Dabei steht die Liebesgeschichte nicht wirklich im Vordergrund, eher die beiden ungewöhnlichen Frauen, mit ihren Leidenschaften, die es mit Winkelzügen sogar schaffen zu heiraten (!). Sie verdienen damit ihren Lebensunterhalt, sind also unabhängig vom Einkommen eines Ehemannes, dennoch abhängig von Auftraggebern und leben in einer Gesellschaft, in der Frauen ihre Werke von männlichen Protegés signieren lassen müssen oder wie Marie überhaupt für ihre Anerkennung kämpfen müssen, da die Anatomie den Männern vorbehalten war, unabhängig von den Qualifikationen.
Madeleine gibt Zeichenunterricht für Mädchen. „Es lernten nur Mädchen in dieser Schule, und sie lernten nur Ornamentales …“ weil genau das gefragt war. Madeleines Lehrer hatte diese Schule einst gegründet
„und Madeleine zur Prinzipalin gemacht, ohne sie vorher zu fragen. Sie war keine gute Lehrerin und hasst das Ornamentale. Sie liebte die Natur, wie der Herr sie erschaffen hatte. Der Herr hatte keine Bordüren geschaffen und auch keine flottierenden Streublumen für den Tapetendruck.“
Dort lernen sich Madeleine und Marie kennen, wobei Madeleine schnell bemerkt, dass Marie keinerlei Fähigkeiten hat, Blumen zu zeichnen. Ihre Sicht auf die Welt ist einfach eine andere. Sie schenkt Madeleine zwei ihrer Zeichnungen, die einer Leber und eines Herzens, die Madeleine so kommentiert:
„Als Sie mir Ihre Zeichnungen zeigten, … sah ich Skizzen für ein Küchenstück. Ich wollte sagen: Marie, es ist aus der Mode, derartig Fleisch zu malen. Man tat das vor einem halben Jahrhundert. Man tat es in Holland. Man tut es nicht mehr, zumal nicht in Paris. Es ist zu dick und zu rot für unseren Geschmack. Wir lieben das Filigrane. Das wollte ich sagen. Ich erkannte nicht, was es war. Ich bin Ihre Lehrerin nicht.„
Doch Madeleine hat nicht mir Maries Hartnäckigkeit und Zielstrebigkeit gerechnet.

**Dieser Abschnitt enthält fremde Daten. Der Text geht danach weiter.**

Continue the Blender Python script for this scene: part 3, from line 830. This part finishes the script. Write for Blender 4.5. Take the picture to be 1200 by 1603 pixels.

Marie Biheron und ihr Wachskabinett hat es offensichtlich gegeben. Doch von ihrer Arbeit ist nichts erhalten. Christine Wunnicke erinnert mit „Wachs“ an diese ungewöhnliche Frau und ihre Partnerin, auch wenn das, was sie über deren Leben im Jahr 1793/94 erzählt – Marie ist da inzwischen dreiundsiebzig Jahre alt – , „frei erfunden ist. Der Rest ist ebenfalls erfunden, auch wenn er in vielen Details den historischen Quellen folgt.“
Die Autorin gliedert ihren Roman in zehn Kapitel, die wohl rückblickend linear erzählt sind, dennoch immer wieder die zeitliche Perspektive wechseln, so dass man sich als LeserIn stets neu einfinden muss.
Macht aber nichts. Ich bin drangeblieben, wegen der Besonderheit und Ungewöhnlichkeit diese Romans. Es ist auch der erste Roman, den ich von dieser Autorin gelesen habe, die mit dem Roman „Die Dame mit der bemalten Hand“ auf der Shortlist für den deutschen Buchpreis stand.
Christine Wunnicke, Wachs, Roman, Berenberg Verlag, Berlin 2025, 188 S., ISBN 978-3-911327-03-9
4 Gedanken zu „Christine Wunnicke, Wachs“
Keine Lektüre für mich, doch DANKE für die Besprechung!
Kann ich verstehen, auch wenn ich deine Gründe nur vermuten kann.
Herzliche Grüße
Auch ich bin ziemlich skeptisch so einem Inhalt gegenüber und werde wohl auch lieber die Finger lassen von dieser Lektüre.
Deine Besprechungen lese ich aber immer gerne. :–)
Lieben Gruss, Brigitte
Ich mag halt ungewöhnliche Romane über ungewöhnliche Menschen, die in ihrer „normalen“ Umgebung so ihre Schwierigkeiten haben. Sie sind für „Vorreiterinnen“ der Gleichberechtigung, die leider immer noch nicht wirklich und überall, verwirklicht ist.